** Dataset section **

..............................

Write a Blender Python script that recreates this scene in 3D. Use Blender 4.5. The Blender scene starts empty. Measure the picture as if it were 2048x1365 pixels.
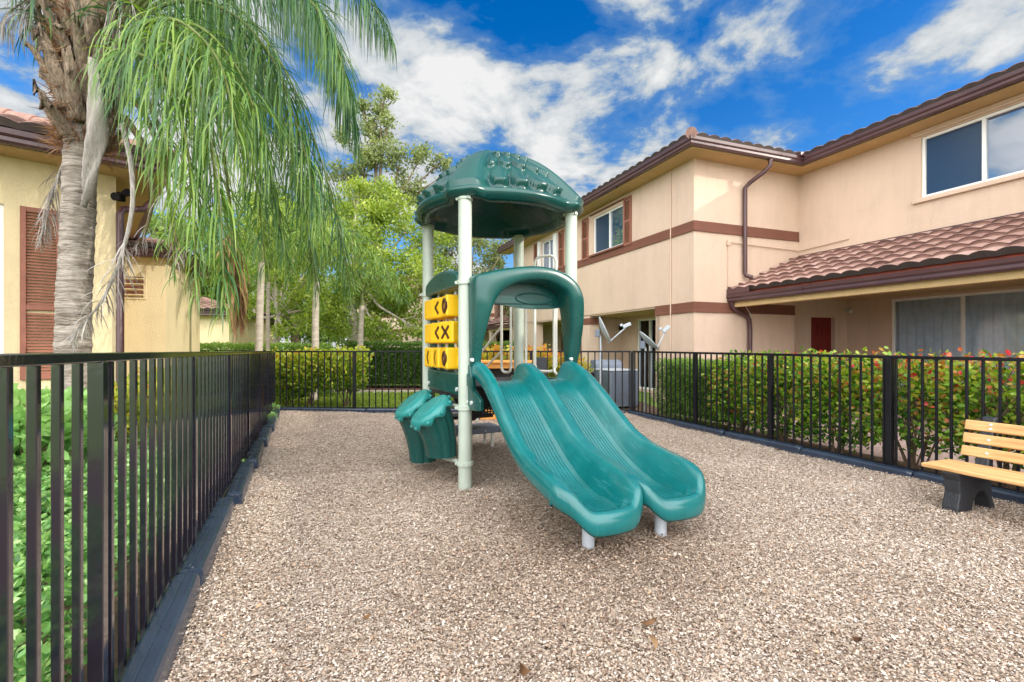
import bpy, bmesh, math, random
import numpy as np
from mathutils import Vector, Matrix, Euler
R = np.random.RandomState(7); random.seed(5)
rad = math.radians
scene = bpy.context.scene
COL = scene.collection

# ------------------------------------------------------------------ camera
F, H, Y0 = 960.0, 1.30, 695.0
cam_d = bpy.data.cameras.new('camera'); cam = bpy.data.objects.new('camera', cam_d); COL.objects.link(cam)
cam.location = (0, 0, H); cam.rotation_euler = (rad(90), 0, 0)
cam_d.sensor_width = 36; cam_d.lens = F/2048*36; cam_d.shift_y = (Y0-682.5)/2048
cam_d.clip_start = .05; cam_d.clip_end = 2000
scene.camera = cam

def at(px, py, d):
    return Vector(((px-1024)/F*d, d, H+(Y0-py)/F*d))
def gp(px, py, z=0.0):
    d = F*(H-z)/(py-Y0)
    return Vector(((px-1024)/F*d, d, z))

# ------------------------------------------------------------------ materials
def M(name):
    m = bpy.data.materials.new(name); m.use_nodes = True
    nt = m.node_tree; b = nt.nodes['Principled BSDF']
    return m, nt, b
def N(nt, t, **kw):
    n = nt.nodes.new(t)
    for k, v in kw.items():
        if k.startswith('i_'):
            key = k[2:]
            key = int(key) if key.isdigit() else key.replace('_', ' ')
            n.inputs[key].default_value = v
        else: setattr(n, k, v)
    return n
def L(nt, a, b): nt.links.new(a, b)
def rgba(c): return (c[0], c[1], c[2], 1)
def ramp(nt, fac, stops, interp='LINEAR'):
    r = N(nt, 'ShaderNodeValToRGB'); r.color_ramp.interpolation = interp
    e = r.color_ramp.elements
    while len(e) < len(stops): e.new(.5)
    for el, (p, c) in zip(e, stops): el.position = p; el.color = rgba(c)
    L(nt, fac, r.inputs[0]); return r.outputs[0]
def coords(nt): return N(nt, 'ShaderNodeTexCoord').outputs['Object']
def simple(name, col, rough=.5, spec=.5, var=.12, nscale=6, bump=0.0, bscale=80, metal=0.0, coat=0.0, stretch=None, bdist=.01, scuff=None):
    m, nt, b = M(name)
    co = coords(nt)
    if stretch:
        mp = N(nt, 'ShaderNodeMapping'); mp.inputs['Scale'].default_value = stretch
        L(nt, co, mp.inputs[0]); co = mp.outputs[0]
    nz = N(nt, 'ShaderNodeTexNoise', i_Scale=nscale, i_Detail=6.0, i_Roughness=.6); L(nt, co, nz.inputs['Vector'])
    c = ramp(nt, nz.outputs[0], [(.3, [x*(1-var) for x in col]), (.7, [min(1, x*(1+var)) for x in col])])
    if scuff:
        ms = N(nt, 'ShaderNodeMapping'); ms.inputs['Scale'].default_value = scuff; L(nt, coords(nt), ms.inputs[0])
        ns = N(nt, 'ShaderNodeTexNoise', i_Scale=2.0, i_Detail=8.0, i_Roughness=.7); L(nt, ms.outputs[0], ns.inputs['Vector'])
        fs_ = ramp(nt, ns.outputs[0], [(.56, (0, 0, 0)), (.72, (.30, .30, .30))])
        mxs = N(nt, 'ShaderNodeMix', data_type='RGBA'); L(nt, fs_, mxs.inputs[0]); L(nt, c, mxs.inputs[6]); mxs.inputs[7].default_value = (.10, .34, .33, 1); c = mxs.outputs[2]
    L(nt, c, b.inputs['Base Color'])
    b.inputs['Roughness'].default_value = rough; b.inputs['Specular IOR Level'].default_value = spec
    b.inputs['Metallic'].default_value = metal; b.inputs['Coat Weight'].default_value = coat; b.inputs['Coat Roughness'].default_value = .08
    r2 = N(nt, 'ShaderNodeMapRange', i_1=.3, i_2=.7, i_3=rough*.8, i_4=min(1, rough*1.25)); L(nt, nz.outputs[0], r2.inputs[0]); L(nt, r2.outputs[0], b.inputs['Roughness'])
    if bump:
        n2 = N(nt, 'ShaderNodeTexNoise', i_Scale=bscale, i_Detail=4.0); L(nt, co, n2.inputs['Vector'])
        bp = N(nt, 'ShaderNodeBump', i_Strength=bump, i_Distance=bdist); L(nt, n2.outputs[0], bp.inputs['Height']); L(nt, bp.outputs[0], b.inputs['Normal'])
    return m

def stucco(name, col, dirt=.2):
    m, nt, b = M(name); co = coords(nt)
    n1 = N(nt, 'ShaderNodeTexNoise', i_Scale=1.1, i_Detail=8.0, i_Roughness=.65); L(nt, co, n1.inputs['Vector'])
    mp = N(nt, 'ShaderNodeMapping'); mp.inputs['Scale'].default_value = (3, 3, .35); L(nt, co, mp.inputs[0])
    n3 = N(nt, 'ShaderNodeTexNoise', i_Scale=1.6, i_Detail=7.0, i_Roughness=.7); L(nt, mp.outputs[0], n3.inputs['Vector'])
    mx = N(nt, 'ShaderNodeMath', operation='ADD'); L(nt, n1.outputs[0], mx.inputs[0]); L(nt, n3.outputs[0], mx.inputs[1])
    hf = N(nt, 'ShaderNodeMath', operation='MULTIPLY', i_1=.5); L(nt, mx.outputs[0], hf.inputs[0])
    c = ramp(nt, hf.outputs[0], [(.33, [x*(1-dirt) for x in col]), (.5, col), (.68, [min(1, x*1.07) for x in col])])
    L(nt, c, b.inputs['Base Color']); b.inputs['Roughness'].default_value = .9; b.inputs['Specular IOR Level'].default_value = .2
    n2 = N(nt, 'ShaderNodeTexNoise', i_Scale=34.0, i_Detail=8.0, i_Roughness=.75); L(nt, co, n2.inputs['Vector'])
    bp = N(nt, 'ShaderNodeBump', i_Strength=.8, i_Distance=.02); L(nt, n2.outputs[0], bp.inputs['Height']); L(nt, bp.outputs[0], b.inputs['Normal'])
    return m

def leafmat(name, stops, trans=.35, rough=.45):
    m, nt, b = M(name)
    a = N(nt, 'ShaderNodeAttribute', attribute_name='tone')
    c = ramp(nt, a.outputs['Fac'], stops)
    L(nt, c, b.inputs['Base Color']); b.inputs['Roughness'].default_value = rough; b.inputs['Specular IOR Level'].default_value = .4
    tr = N(nt, 'ShaderNodeBsdfTranslucent'); 
    hs = N(nt, 'ShaderNodeHueSaturation', i_Hue=.485, i_Saturation=1.15, i_Value=1.5); L(nt, c, hs.inputs['Color']); L(nt, hs.outputs[0], tr.inputs[0])
    mx = N(nt, 'ShaderNodeMixShader'); mx.inputs[0].default_value = trans
    L(nt, b.outputs[0], mx.inputs[1]); L(nt, tr.outputs[0], mx.inputs[2])
    L(nt, mx.outputs[0], nt.nodes['Material Output'].inputs['Surface'])
    return m

MT = {}
MT['stucco'] = stucco('cream_stucco', (.63, .475, .365), .12)
MT['yellow_stucco'] = stucco('yellow_stucco', (.73, .60, .37), .12)
MT['soffit'] = stucco('ochre_soffit', (.55, .385, .19), .15)
MT['trim'] = simple('brown_trim', (.17, .068, .045), .7, .3, .12, 3, .3, 60)
MT['gutter'] = simple('gutter_metal', (.075, .035, .038), .32, .5, .15, 3)
MT['white'] = simple('white_aluminium', (.78, .78, .76), .4, .5, .04, 4)
MT['door'] = simple('red_door', (.16, .008, .008), .4, .5, .15, 4)
MT['dark'] = simple('dark_interior', (.012, .011, .012), .8, .2, .2, 3)
MT['fence'] = simple('black_paint', (.008, .007, .014), .10, .8, .2, 12, .05, 40, coat=.8)
MT['fencefar'] = simple('dull_black_paint', (.006, .006, .009), .45, .3, .3, 12, .05, 40)  # same black fence paint, made rougher and less reflective
MT['timber'] = simple('black_plastic_timber', (.017, .030, .056), .26, .7, .18, 5, .05, 60)
MT['teal'] = simple('teal_plastic', (.004, .128, .132), .20, .65, .16, 5, .12, 160, bdist=.003, scuff=(45, 2.2, 2.2))
MT['green'] = simple('green_plastic', (.003, .062, .056), .28, .55, .18, 3, .15, 160, bdist=.003)
MT['cap'] = simple('cap_plastic', (.02, .22, .21), .33, .5, .14, 5, .15, 160, bdist=.003)
MT['post'] = simple('post_paint', (.43, .49, .42), .33, .5, .06, 5, .05, 120)
MT['rail'] = simple('rail_paint', (.70, .70, .64), .35, .5, .06, 5)
MT['bolt'] = simple('bolt_cap', (.6, .63, .62), .3, .5, .05, 5)
MT['deck'] = simple('coated_steel', (.014, .013, .016), .5, .5, .2, 9)
MT['block'] = simple('yellow_plastic', (.86, .50, .006), .35, .5, .05, 5)
MT['mark'] = simple('brown_mark', (.06, .02, .008), .5, .3, .1, 5)
MT['grey'] = simple('grey_metal', (.42, .46, .50), .45, .5, .12, 6)
MT['steelgrey'] = simple('slate_metal', (.16, .19, .24), .5, .5, .12, 6)
MT['orange'] = simple('orange_panel', (.72, .32, .07), .55, .4, .12, 8, .2, 30, stretch=(12, 12, 1))
MT['benchdark'] = simple('bench_plastic', (.022, .024, .03), .45, .5, .2, 12, .4, 60)
MT['shutter'] = simple('shutter_brown', (.26, .10, .065), .6, .4, .12, 3)
MT['mulchbed'] = simple('mulch_bed', (.16, .09, .06), .95, .1, .5, 25, .8, 50, bdist=.03)
MT['kerb'] = simple('concrete_kerb', (.5, .43, .36), .9, .2, .15, 8, .3, 60)
MT['twig'] = simple('twig_bark', (.16, .11, .075), .9, .2, .3, 20, .5, 60)
MT['paletrunk'] = simple('pale_bark', (.40, .35, .29), .9, .2, .25, 6, .5, 25, stretch=(1, 1, 4))
MT['bark'] = simple('brown_bark', (.20, .15, .11), .95, .2, .35, 8, .8, 25)
MT['boot'] = simple('palm_boot', (.33, .255, .19), .95, .1, .6, 6, 1.0, 30, stretch=(9, 9, 1.0), bdist=.03)
MT['petiole'] = simple('palm_petiole', (.13, .105, .055), .75, .3, .4, 5, .3, 40)
MT['greenstem'] = simple('green_rachis', (.11, .14, .03), .55, .4, .25, 5)
MT['spathe'] = simple('grey_spathe', (.42, .38, .35), .9, .2, .3, 5, .8, 30, stretch=(14, 14, 1), bdist=.015)

def wood_mat():
    m, nt, b = M('bench_lumber'); co = coords(nt)
    mp = N(nt, 'ShaderNodeMapping'); mp.inputs['Scale'].default_value = (1.2, 14, 14); L(nt, co, mp.inputs[0])
    n = N(nt, 'ShaderNodeTexNoise', i_Scale=3.0, i_Detail=8.0, i_Distortion=.6); L(nt, mp.outputs[0], n.inputs['Vector'])
    c = ramp(nt, n.outputs[0], [(.3, (.47, .25, .09)), (.55, (.64, .385, .16)), (.75, (.71, .46, .22))])
    L(nt, c, b.inputs['Base Color']); b.inputs['Roughness'].default_value = .55
    bp = N(nt, 'ShaderNodeBump', i_Strength=.2, i_Distance=.004); L(nt, n.outputs[0], bp.inputs['Height']); L(nt, bp.outputs[0], b.inputs['Normal'])
    return m
MT['wood'] = wood_mat()

def trunk_mat():
    m, nt, b = M('palm_trunk_bark'); co = coords(nt)
    mp = N(nt, 'ShaderNodeMapping'); mp.inputs['Scale'].default_value = (1.5, 1.5, 9); L(nt, co, mp.inputs[0])
    n = N(nt, 'ShaderNodeTexNoise', i_Scale=3.0, i_Detail=9.0, i_Roughness=.7, i_Distortion=.8); L(nt, mp.outputs[0], n.inputs['Vector'])
    mp2 = N(nt, 'ShaderNodeMapping'); mp2.inputs['Scale'].default_value = (3, 3, 26); L(nt, co, mp2.inputs[0])
    n2 = N(nt, 'ShaderNodeTexNoise', i_Scale=2.2, i_Detail=5.0, i_Distortion=.5); L(nt, mp2.outputs[0], n2.inputs['Vector'])
    c = ramp(nt, n.outputs[0], [(.28, (.07, .055, .045)), (.44, (.21, .175, .15)), (.60, (.37, .325, .285)), (.8, (.50, .46, .42))])
    dk = ramp(nt, n2.outputs[0], [(.30, (.25, .2, .18)), (.38, (1, 1, 1))])
    mx = N(nt, 'ShaderNodeMix', data_type='RGBA', blend_type='MULTIPLY'); mx.inputs[0].default_value = .8
    L(nt, c, mx.inputs[6]); L(nt, dk, mx.inputs[7]); L(nt, mx.outputs[2], b.inputs['Base Color'])
    b.inputs['Roughness'].default_value = .95; b.inputs['Specular IOR Level'].default_value = .15
    bp = N(nt, 'ShaderNodeBump', i_Strength=.8, i_Distance=.02); L(nt, n2.outputs[0], bp.inputs['Height']); L(nt, bp.outputs[0], b.inputs['Normal'])
    return m
MT['trunk'] = trunk_mat()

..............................

Set the lines above down again, word for word, from the first through the one containing "COL = scene.collection"; pictures excluded.

** Finished exercise **
Write a Blender Python script that recreates this scene in 3D. Use Blender 4.5. The Blender scene starts empty. Measure the picture as if it were 2048x1365 pixels.
import bpy, bmesh, math, random
import numpy as np
from mathutils import Vector, Matrix, Euler
R = np.random.RandomState(7); random.seed(5)
rad = math.radians
scene = bpy.context.scene
COL = scene.collection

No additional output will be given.